Le Cap, 8 août 2017 (AFP)

L’avenir du président Jacob Zuma, critiqué dans son propre camp, se jouait mardi après-midi au Parlement sud-africain où les députés débattaient d’une motion de défiance, avant un vote à bulletin secret dont l’issue pourrait le contraindre à la démission.
Si la défiance est votée, le chef de l’Etat devra quitter ses fonctions qu’il occupe depuis 2009.
La motion, qui a été déposée par l’opposition, doit recueillir la majorité absolue des voix au Parlement (201 voix) où le Congrès national africain (ANC) de feu Nelson Mandela dispose de 249 sièges. Pour être adoptée, plusieurs dizaines de députés de la majorité doivent donc voter en faveur de la motion.
« Votez avec votre conscience et dégagez ce président (…) corrompu de son poste. Je vous supplie de placer les intérêts du peuple sud-africain en premier », a demandé aux députés Mmusi Maimane, le leader de l’Alliance démocratique, le principal parti d’opposition, à l’ouverture du débat.
« Si le président avait respecté son serment, nous ne serions pas là aujourd’hui. Arrêtez de vous leurrer: votre vote est secret, vous êtes seuls avec votre conscience », a renchéri Julius Malema, président des Combattants pour la liberté économique (EFF), un autre parti d’opposition.
Des députés ANC pourraient être tentés de franchir le pas de voter la défiance après la décision surprise lundi de la présidente du Parlement Baleka Mbete d’organiser le vote à bulletin secret, comme le réclamait l’opposition, et non à main levée, comme le veut la tradition.

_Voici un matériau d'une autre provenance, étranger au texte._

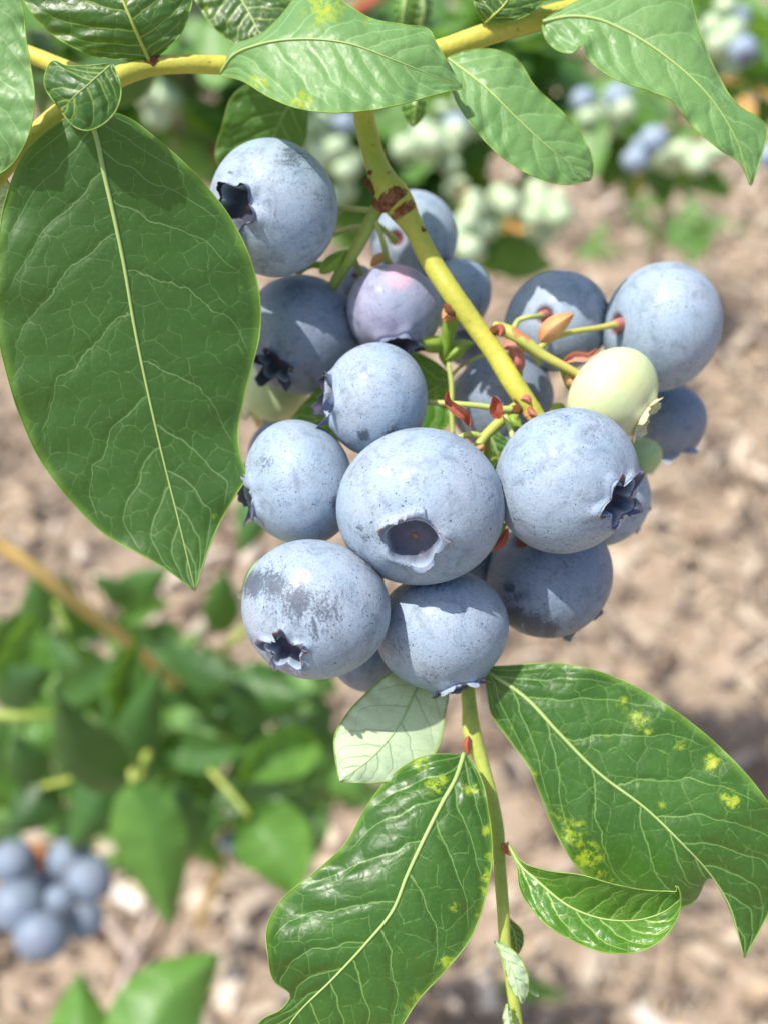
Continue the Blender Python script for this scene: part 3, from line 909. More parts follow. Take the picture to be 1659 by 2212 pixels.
bract([(1085, 1822, 110.4), (1094, 1838, 110), (1104, 1850, 110)], 15, M_red, .5)
bract([(1222, 800, 116), (1235, 825, 115.5), (1250, 848, 116)], 26, M_orange, .8)
bract([(1215, 870, 121), (1205, 890, 121), (1210, 915, 121.5)], 36, M_gbract, .8)
bract([(1140, 878, 113.2), (1150, 892, 112.8), (1162, 900, 112.8)], 16, M_red, .5)
bract([(1124, 862, 113.4), (1136, 860, 113), (1146, 872, 113)], 18, M_pink, .5)
bract([(1045, 958, 112.4), (1038, 968, 112), (1022, 968, 112)], 16, M_orange, .5)
bract([(1072, 700, 114.8), (1084, 712, 114.4), (1078, 728, 114.4)], 18, M_red, .5)
bract([(978, 660, 117), (968, 672, 116.5), (955, 690, 116.5)], 24, M_orange, .5)
bract([(1058, 975, 115.5), (1062, 990, 115), (1050, 1000, 115)], 24, M_gbract, .5)
bract([(690, 590, 121), (720, 565, 120), (752, 540, 120)], 34, M_gbract, .8)
bract([(800, 575, 123), (825, 555, 122), (850, 570, 122)], 22, M_orange, .5)
bract([(958, 695, 118.2), (975, 680, 117.8), (990, 690, 117.8)], 20, M_orange, .5)
# leaves -------------------------------------------------------------
leaf(BR, [(183, 235, 100.5), (205, 285, 101), (222, 360, 102), (245, 460, 103.2), (268, 570, 104.5), (290, 700, 106), (325, 870, 108), (355, 1000, 109.5),
          (385, 1120, 110), (422, 1278, 110)],
     [(175, 235), (130, 262), (60, 322), (12, 430), (-6, 560), (-8, 700), (12, 800), (40, 890), (85, 990), (150, 1078), (235, 1160), (330, 1212), (385, 1248), (422, 1278)],
     [(190, 235), (270, 250), (340, 300), (425, 378), (495, 465), (545, 570), (563, 660), (560, 730), (545, 790), (527, 860), (515, 930), (520, 985), (532, 1032),
      (512, 1065), (478, 1125), (446, 1200), (422, 1278)],
     cupL=[.5, -1.0, -2.0, -1.8, -.8, -.2], cupR=[1.5, 2.6, 3.4, 2.8, 2.2, .8, .1], mat=M_leaf_flat, nv=190, nu=91, midw=13, tipw=3, nsec=7, seed=1, wave=.45,
     spots=[(300, 345, 16, .55), (465, 1115, 8, .9), (532, 520, 7, .6), (525, 620, 7, .6)], label='largest leaf, dark green with pale net veins, hanging at the left')
leaf(BR, [(238, 140, 99), (215, 160, 98), (190, 182, 97.5), (160, 208, 97.5), (133, 238, 98.5)],
     [(236, 136), (180, 141), (140, 140), (115, 130), (99, 155), (97, 185), (112, 212), (133, 238)],
     [(245, 138), (256, 165), (262, 192), (252, 235), (222, 268), (185, 281), (160, 272), (133, 240)],
     cupL=[0, 1.2, 1.4, .5], cupR=[0, .8, 1.0, .3], mat=M_leaf_dark, nv=70, nu=41, midw=5, nsec=5, seed=2, wave=.2, vw=.8, label='small rounded folded leaf above the largest leaf')
leaf(BR, [(-60, -60, 99), (-45, 60, 98.5), (-40, 160, 98.5), (-40, 260, 99), (-30, 390, 101)],
     [(-70, -60), (-150, 60), (-180, 160), (-140, 260), (-30, 390)],
     [(-30, -60), (30, -30), (50, 20), (56, 80), (66, 140), (75, 215), (60, 295), (22, 358), (-30, 390)],
     cupL=[1], cupR=[.4, .8, -.5, .3], mat=M_leaf_pale, nv=110, nu=51, seed=3, wave=.3, label='pale green leaf cut off by the left edge')
leaf(BR, [(-40, 400, 108), (-30, 430, 109), (-20, 480, 111), (-10, 540, 113)],
     [(-40, 396), (-60, 430), (-60, 480), (-10, 540)], [(-35, 400), (10, 380), (22, 400), (-2, 540)], cupL=[0], cupR=[.5], mat=M_leaf_under, nv=40, nu=15,
     seed=33, midmat=M_midrib_u)
leaf(BR, [(322, 128, 111), (305, 90, 109.5), (283, 40, 108), (262, -10, 107.5), (240, -80, 108)],
     [(315, 132), (270, 130), (200, 118), (130, 85), (75, 35), (48, -20), (80, -60), (240, -80)],
     [(330, 126), (350, 112), (385, 80), (405, 40), (415, -10), (370, -60), (240, -80)],
     cupL=[.3, 1.0, 1.2], cupR=[.3, 1.0, 1.0], mat=M_leaf_dark, nv=110, nu=61, midw=11, tipw=6, nsec=6, seed=4, midmat=M_midrib_y, label='dark green leaf with yellow midrib at the top left')
leaf(BR, [(470, -90, 118), (505, -30, 117), (535, 20, 116.5), (565, 75, 116), (600, 112, 116)],
     [(460, -90), (400, -40), (425, 5), (460, 55), (505, 92), (550, 108), (600, 112)],
     [(480, -90), (590, -60), (640, -10), (640, 50), (600, 112)], cupL=[0, 1], cupR=[0, 1], mat=M_leaf_dark, nv=90, nu=41, midw=9, nsec=6, seed=5,
     spots=[(440, 30, 30, .55)], label='dark green leaf hanging from the top beside the pale one')
leaf(BR, [(476, 158, 112.5), (505, 118, 110), (560, 95, 108), (650, 83, 106.5), (750, 92, 105.5), (850, 128, 105.5), (930, 160, 106.5), (1000, 188, 108)],
     [(474, 160), (500, 100), (560, 75), (610, 30), (645, -12), (705, -22), (755, 12), (800, 38), (870, 52), (930, 66), (942, 92), (965, 130), (1000, 188)],
     [(478, 162), (520, 172), (575, 205), (640, 232), (720, 242), (790, 238), (860, 226), (930, 206), (1000, 189)],
     cupL=[1.5, 3.5, 4.0, 2.5, 1.0, .2], cupR=[-.5, -1.6, -2.4, -2.0, -.8, 0], mat=M_leaf_pale, nv=150, nu=61, midw=9, nsec=7, seed=6, wave=.5,
     spots=[(650, 215, 26, 1.15), (560, 175, 24, .9), (700, 5, 44, 1.1), (790, 40, 22, .6), (680, 60, 20, .4)], label='broad pale green leaf across the top centre')
leaf(BR, [(968, 125, 114), (1040, 180, 111.5), (1120, 258, 111), (1200, 330, 111.5), (1278, 386, 113)],
     [(968, 122), (1010, 108), (1060, 105), (1110, 122), (1155, 185), (1215, 242), (1262, 300), (1280, 350), (1278, 386)],
     [(966, 130), (972, 180), (990, 225), (1035, 290), (1100, 350), (1165, 385), (1225, 398), (1278, 388)],
     cupL=[.5, 2.2, 2.2, 1.2], cupR=[0, -1.2, -1.4, .6], mat=M_leaf_pale, nv=110, nu=45, midw=8, nsec=6, seed=7, wave=.4, label='soft pale leaf below the shoot, right of the centre')
leaf(BR, [(1172, 45, 113), (1230, 34, 112.5), (1290, 40, 112), (1350, 65, 111.5), (1450, 130, 110.5), (1530, 205, 110), (1590, 300, 110), (1622, 402, 111)],
     [(1172, 42), (1210, 20), (1280, -15), (1390, -60), (1480, -25), (1510, 60), (1545, 150), (1590, 222), (1655, 272), (1642, 345), (1622, 402)],
     [(1170, 50), (1178, 82), (1205, 108), (1240, 112), (1255, 95), (1270, 125), (1330, 170), (1400, 194), (1445, 212), (1490, 265), (1550, 318), (1598, 352), (1622, 402)],
     cupL=[.5, 2, 2.5, 1.5, .5], cupR=[.5, -1, -1.5, -.8, .2], mat=M_leaf_pale, nv=160, nu=61, midw=10, nsec=7, seed=8, wave=.5, label='long wavy leaf with drooping tip at the top right')
leaf(BR, [(1048, 48, 113.5), (1062, 35, 112.5), (1088, 10, 112), (1120, -60, 112)],
     [(1046, 50), (1032, 25), (1022, -10), (1040, -50), (1120, -60)], [(1052, 50), (1075, 48), (1120, 40), (1165, 12), (1200, -20), (1120, -60)],
     cupL=[.3, .8], cupR=[.3, .8], mat=M_leaf_dark, nv=70, nu=41, midw=7, nsec=5, seed=9, midmat=M_midrib_y, label='dark leaf rising from the shoot at the top edge')
leaf(BR, [(660, 165, 126), (630, 215, 127), (595, 285, 128.5), (560, 360, 130)],
     [(655, 165), (560, 170), (505, 205), (482, 270), (470, 350), (500, 380), (560, 362)], [(664, 165), (668, 210), (665, 260), (655, 315), (620, 350), (560, 362)],
     cupL=[1, -1.5, -1], cupR=[.5, 1.5, 1], mat=M_leaf, nv=80, nu=41, midw=7, nsec=5, seed=10, label='leaf half hidden behind the uppermost berry')
leaf(BR, [(905, 190, 128), (897, 230, 128), (893, 274, 129)], [(890, 190), (868, 215), (872, 245), (893, 274)], [(912, 190), (920, 225), (912, 255), (893, 274)],
     cupL=[1], cupR=[1], mat=M_leaf_young, nv=40, nu=19, midw=5, nsec=4, seed=11, spots=[(893, 265, 12, .6)])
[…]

Car depuis des mois, des voix s’élèvent publiquement au sein de l’ANC contre Jacob Zuma qui accumule les déboires et multiplie les scandales: récession, chômage record (27,7%), abus de biens sociaux, remaniement gouvernemental controversé, suspicion de favoritisme envers une richissime famille d’hommes d’affaires, revers historique de l’ANC aux municipales de 2016…

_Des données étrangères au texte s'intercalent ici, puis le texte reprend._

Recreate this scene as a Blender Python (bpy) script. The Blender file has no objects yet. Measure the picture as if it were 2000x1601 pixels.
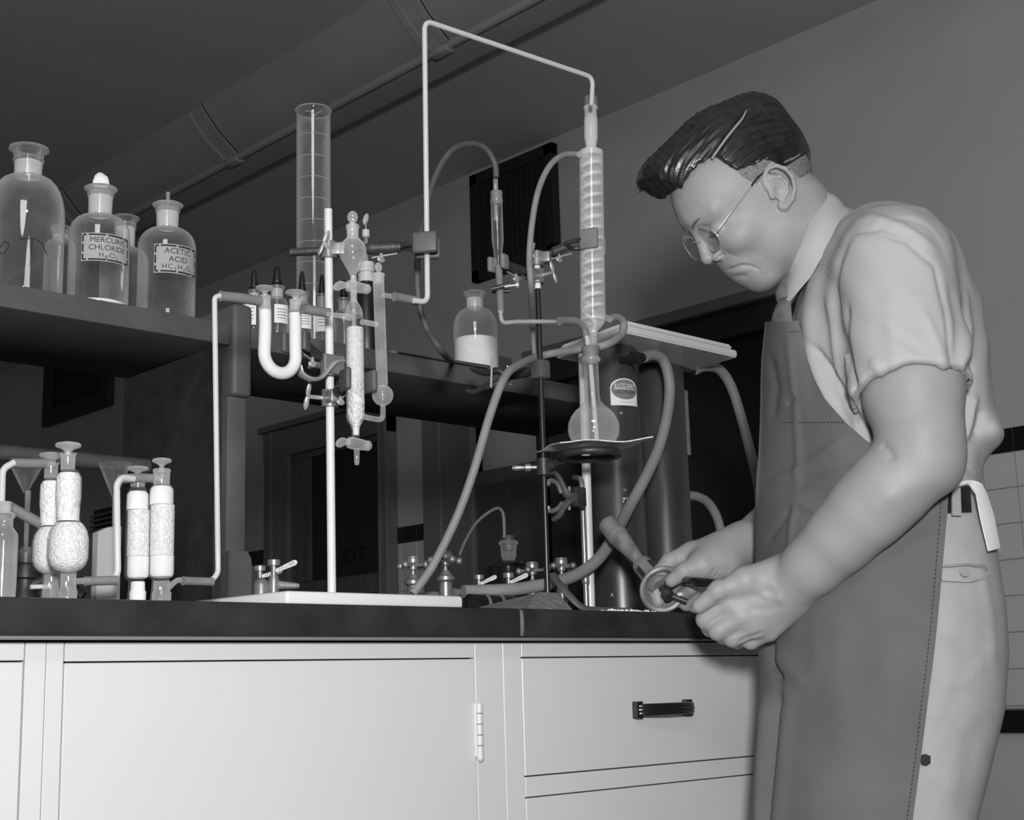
import bpy, bmesh, math, random
import numpy as np
from mathutils import Vector, Matrix
random.seed(7); np.random.seed(7)
SC = bpy.context.scene
COL = SC.collection

# ---------------------------------------------------------------- camera
F = 2725.9                                   # focal length in pixels of the 2000 x 1601 frame
_psi, _th, _ro = [math.radians(a) for a in (43.653, 11.281, -1.7303)]
_f = np.array([math.sin(_psi)*math.cos(_th), math.cos(_psi)*math.cos(_th), math.sin(_th)])
_r = np.array([math.cos(_psi), -math.sin(_psi), 0.0]); _u = np.cross(_r, _f)
_r, _u = math.cos(_ro)*_r+math.sin(_ro)*_u, -math.sin(_ro)*_r+math.cos(_ro)*_u
CAM = np.array([0.0, -1.271, 0.82])
cam = bpy.data.objects.new('camera', bpy.data.cameras.new('camera'))
COL.objects.link(cam)
cam.data.sensor_width = 36.0; cam.data.lens = F/2000*36
cam.data.clip_start = 0.05
cam.matrix_world = Matrix(((_r[0], _u[0], -_f[0], CAM[0]), (_r[1], _u[1], -_f[1], CAM[1]), (_r[2], _u[2], -_f[2], CAM[2]), (0, 0, 0, 1)))
SC.camera = cam

# ---------------------------------------------------------------- light
world = bpy.data.worlds.new('world'); SC.world = world; world.use_nodes = True
world.node_tree.nodes['Background'].inputs[0].default_value = (1, 1, 1, 1)
world.node_tree.nodes['Background'].inputs[1].default_value = 0.04
def area_light(name, loc, target, size, power):
    d = bpy.data.lights.new(name, 'AREA'); d.shape = 'DISK'; d.size = size; d.energy = power
    o = bpy.data.objects.new(name, d); COL.objects.link(o)
    o.location = loc
    o.rotation_euler = (Vector(target)-Vector(loc)).to_track_quat('-Z', 'Y').to_euler()
    return o
_fl = CAM + 0.06*_r + 0.30*np.array([0, 0, 1]) - 0.30*_f
area_light('flash', _fl, CAM+_f*2+np.array([0,0,.25]), 0.17, 44.0)
area_light('fill_light', (-1.0, -2.2, 2.9), (0.6, 0.0, 0.9), 1.1, 22.0)  # added fill with no visible source, lifts the ambient level
vs = SC.view_settings
vs.view_transform = 'Standard'; vs.look = 'None'; vs.gamma = 1.0; vs.use_curve_mapping = False
vs.exposure = 0.12
try: SC.cycles.transparent_max_bounces = 32
except Exception: pass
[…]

– « Vote contre la corruption » –
Des vétérans du parti, dont des camarades de lutte de Nelson Mandela, ont dénoncé mardi « le comportement rapace de ceux au pouvoir », appelant à mots couverts à voter en faveur de la motion de défiance.
Le parti communiste, allié de l’ANC au gouvernement, a demandé la démission du président, sans donner de consigne de vote.
Une députée de l’ANC, Makhozi Khoza, qui a reçu le mois dernier des menaces de mort après avoir annoncé qu’elle voterait contre le président, n’a pas eu peur lundi de réitérer sa position. « Un vote de défiance n’est pas un vote contre l’ANC, c’est un vote contre la corruption », a-t-elle assuré, confirmant qu’elle voterait en faveur de la motion.
Dans ce climat tendu, l’ANC s’est voulue rassurante. « On ne peut pas voter avec l’opposition pour changer de gouvernement. On doit se battre pour l’unité de notre parti. Cette motion, comme toutes les autres, échouera », a affirmé le chef du groupe parlementaire de l’ANC, Jackson Mthembu.
Jacob Zuma, dont le mandat expire en 2019, a déjà survécu à trois propositions de vote de motions de défiance depuis 2015 et de nombreux scandales, ce qui lui vaut le surnom de « président aux neuf vies ».
– Manifestations –
En amont du débat dans l’hémicycle, quelque milliers de partisans et d’opposants à Jacob Zuma ont manifesté dans le calme au Cap, la capitale parlementaire, selon des journalistes de l’AFP. Quelques centaines d’anti-Zuma sont aussi descendus dans les rues de Pretoria pour réclamer le départ du chef de l’Etat.
Le scrutin doit être organisé dans la foulée du débat avec des bulletins papier et non par voie électronique pour respecter le secret du vote.
Dans le cas où Jacob Zuma tomberait, la présidente du Parlement prendra la tête du pays pour une durée maximale de 30 jours, période pendant laquelle les députés devront élire un nouveau chef de l’Etat.
Selon les analystes, il est cependant peu probable que la motion soit adoptée.
« L’obstacle n’est pas mince », explique l’analyste Peter Attard Montalto. « Des petits partis vont s’abstenir ou voter avec l’ANC, ce qui signifie que plus de 60 députés de l’ANC devraient voter la motion (pour qu’elle soit adoptée). C’est un scénario qui ne devrait pas se produire », prédit-il.
Si « Zuma survit à ce vote à bulletin secret, il sortira renforcé, et sa faction au sein de l’ANC également », ajoute l’analyste Daniel Silke interrogé par l’AFP.
L’ANC, au pouvoir depuis la fin officielle de l’apartheid en 1994, est en proie à une guerre de clans entre les pro-Zuma et les réformistes pourfendeurs de la corruption, à cinq mois de l’élection de son nouveau leader.